Posted on 31 Jan 2015 and read 2433 times
BHP cutting back on shale oil rigsBHP Billiton, the world’s largest mining group, is to reduce the number of shale oil rigs that it is operating in the USA from 26 to 16 by the end of June in response to the fall in the price of oil.

CEO Andrew Mackenzie said: “In petroleum, we have moved quickly in response to lower prices and will reduce the number of rigs we operate in our onshore US business by around 40% by the end of this financial year. However, the revised drilling programme will benefit from significant improvements in drilling and completions efficiency. Shale volumes are still forecast to grow by about 50% over the coming year.”

Mr Mackenzie said that, while the Anglo-Australian group’s drilling operations will focus on its Black Hawk field in Texas, “we will keep this activity under review and make further changes if we believe that deferring development will create more value than short-term production”.

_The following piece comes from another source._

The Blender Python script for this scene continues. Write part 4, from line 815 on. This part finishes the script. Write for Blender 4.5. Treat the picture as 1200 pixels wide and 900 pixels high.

BHP reported that its iron-ore output rose by 16% in the last quarter of 2014 (compared to a year earlier), reaching a total of 56.4 million tonnes. However, the price of iron ore — one of the group’s core commodities — fell by 47% last year because of a global supply glut and softening demand from China.

Mr Mackenzie said that the company remains committed to its planned de-merger, which is due to be completed by the end of the financial year. This will see a new independent company called South32 created by spinning-off non-core assets, including aluminium, manganese and silver, plus selected coal and nickel operations.